Rep. Bill Keating, a former Norfolk County district attorney and special prosecutor who worked closely with former FBI Director James Comey, says he was “stunned” to learn of Comey’s ouster from the White House on Tuesday.

“I was absolutely stunned, and I don’t get stunned easily,” Keating said Wednesday in an interview with Boston Public Radio. “How far is this going to go?”

Comey discovered he had been fired while speaking to employees at a field office in Los Angeles, as a bank of TV screens announced the news behind him.

According to administration officials, White House and DOJ officials had been tasked with building a case against Comey for over a week. The timing of the firing, which the Trump administration attributed to Comey’s handling of the Clinton email investigation, is incredibly suspicious, according to Keating.

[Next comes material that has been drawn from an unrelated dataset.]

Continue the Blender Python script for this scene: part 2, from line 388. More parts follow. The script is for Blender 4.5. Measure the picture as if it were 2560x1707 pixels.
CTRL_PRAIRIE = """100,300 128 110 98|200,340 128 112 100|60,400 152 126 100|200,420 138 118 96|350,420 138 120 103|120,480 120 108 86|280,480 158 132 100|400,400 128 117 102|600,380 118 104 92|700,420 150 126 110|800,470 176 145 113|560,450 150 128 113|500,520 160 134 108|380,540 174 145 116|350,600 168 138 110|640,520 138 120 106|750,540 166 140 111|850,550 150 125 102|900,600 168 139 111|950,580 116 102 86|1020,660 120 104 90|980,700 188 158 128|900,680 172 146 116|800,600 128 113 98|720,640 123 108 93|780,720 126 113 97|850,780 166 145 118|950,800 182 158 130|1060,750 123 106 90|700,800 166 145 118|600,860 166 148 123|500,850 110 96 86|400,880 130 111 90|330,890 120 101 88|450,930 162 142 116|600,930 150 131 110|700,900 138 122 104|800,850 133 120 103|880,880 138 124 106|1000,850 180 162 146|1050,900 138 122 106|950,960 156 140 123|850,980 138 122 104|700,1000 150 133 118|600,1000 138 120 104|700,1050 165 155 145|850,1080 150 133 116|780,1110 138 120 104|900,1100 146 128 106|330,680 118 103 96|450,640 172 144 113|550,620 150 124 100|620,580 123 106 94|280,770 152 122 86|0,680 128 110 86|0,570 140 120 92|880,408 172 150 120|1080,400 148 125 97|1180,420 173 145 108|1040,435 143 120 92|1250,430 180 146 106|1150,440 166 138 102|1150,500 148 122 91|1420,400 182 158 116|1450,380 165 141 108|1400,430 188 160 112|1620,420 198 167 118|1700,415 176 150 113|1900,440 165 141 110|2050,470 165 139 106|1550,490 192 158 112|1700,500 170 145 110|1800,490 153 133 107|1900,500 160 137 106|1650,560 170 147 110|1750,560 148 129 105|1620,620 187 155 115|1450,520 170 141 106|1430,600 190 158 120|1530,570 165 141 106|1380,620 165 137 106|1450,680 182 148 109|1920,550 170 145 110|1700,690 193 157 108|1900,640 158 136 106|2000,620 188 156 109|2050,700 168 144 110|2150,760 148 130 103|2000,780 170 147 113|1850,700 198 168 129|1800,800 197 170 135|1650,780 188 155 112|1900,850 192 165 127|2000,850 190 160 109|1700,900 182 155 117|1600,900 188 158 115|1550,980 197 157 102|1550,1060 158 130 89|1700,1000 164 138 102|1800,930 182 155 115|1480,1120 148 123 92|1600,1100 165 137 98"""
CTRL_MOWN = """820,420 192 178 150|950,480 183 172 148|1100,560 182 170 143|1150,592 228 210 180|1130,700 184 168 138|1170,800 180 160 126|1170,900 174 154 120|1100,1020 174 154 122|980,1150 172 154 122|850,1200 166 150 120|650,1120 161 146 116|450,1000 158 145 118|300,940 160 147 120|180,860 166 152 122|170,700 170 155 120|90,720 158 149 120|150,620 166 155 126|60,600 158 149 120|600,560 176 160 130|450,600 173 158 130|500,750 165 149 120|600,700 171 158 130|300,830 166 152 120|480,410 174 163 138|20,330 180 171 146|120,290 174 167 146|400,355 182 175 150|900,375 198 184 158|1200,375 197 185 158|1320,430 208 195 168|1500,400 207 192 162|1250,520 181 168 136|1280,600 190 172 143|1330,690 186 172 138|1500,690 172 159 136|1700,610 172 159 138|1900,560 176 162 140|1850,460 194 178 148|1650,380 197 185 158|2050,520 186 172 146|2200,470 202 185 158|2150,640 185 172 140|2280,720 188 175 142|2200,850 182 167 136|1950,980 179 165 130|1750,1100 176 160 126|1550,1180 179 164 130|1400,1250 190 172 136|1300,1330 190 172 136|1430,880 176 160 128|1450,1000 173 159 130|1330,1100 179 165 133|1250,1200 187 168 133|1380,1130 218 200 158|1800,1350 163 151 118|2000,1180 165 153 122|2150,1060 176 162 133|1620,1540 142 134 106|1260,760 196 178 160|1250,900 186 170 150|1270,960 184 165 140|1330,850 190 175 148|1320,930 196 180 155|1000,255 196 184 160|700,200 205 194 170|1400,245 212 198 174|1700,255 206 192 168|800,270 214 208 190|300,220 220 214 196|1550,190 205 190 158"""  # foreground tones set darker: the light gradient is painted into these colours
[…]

“You look at the timing, and it’s not credible,” Keating said. “This is something that even goes beyond the Watergate years in terms of dealing with the investigations of powerful government officials, the president in particular.”

The firing came shortly after the FBI issued subpoenas to former National Security Advisor Mike Flynn, who was fired after his past dealings with Russia came to light. Comey was leading the investigation into Russian meddling in the 2016 election.

Trump received letters from Attorney General Jeff Sessions, who had previously recused himself from the Russian investigation, and from the deputy attorney general, before issuing a personal letter and press announcement himself.

“The excuse they gave was that they did it because of something that happened last summer, the investigation of the Clinton emails,” Keating said. “[That’s] something that benefited them. That holds no credibility whatsoever.”

Several democratic lawmakers have called for a special counsel to take over the investigation into ties between the Trump White House and Moscow — which Keating says is unlikely to happen.

“Its not anticipated that’s going to happen,” Keating said. “The roots go through the deputy attorney general, who signed that letter to the president, and also it could be a device where they ask for a three-judge panel to appoint someone, and that’s not going to happen.”

The only hope, then, for those seeking an outside counsel, would be from the Senate, according to Keating.

“The real legislative involvement could be in the Senate, where they have to approve the next director of the FBI,” Keating said. “There are some senators who are giving an indication that until there’s a special prosecutor, they won’t support the appointment of a new director.”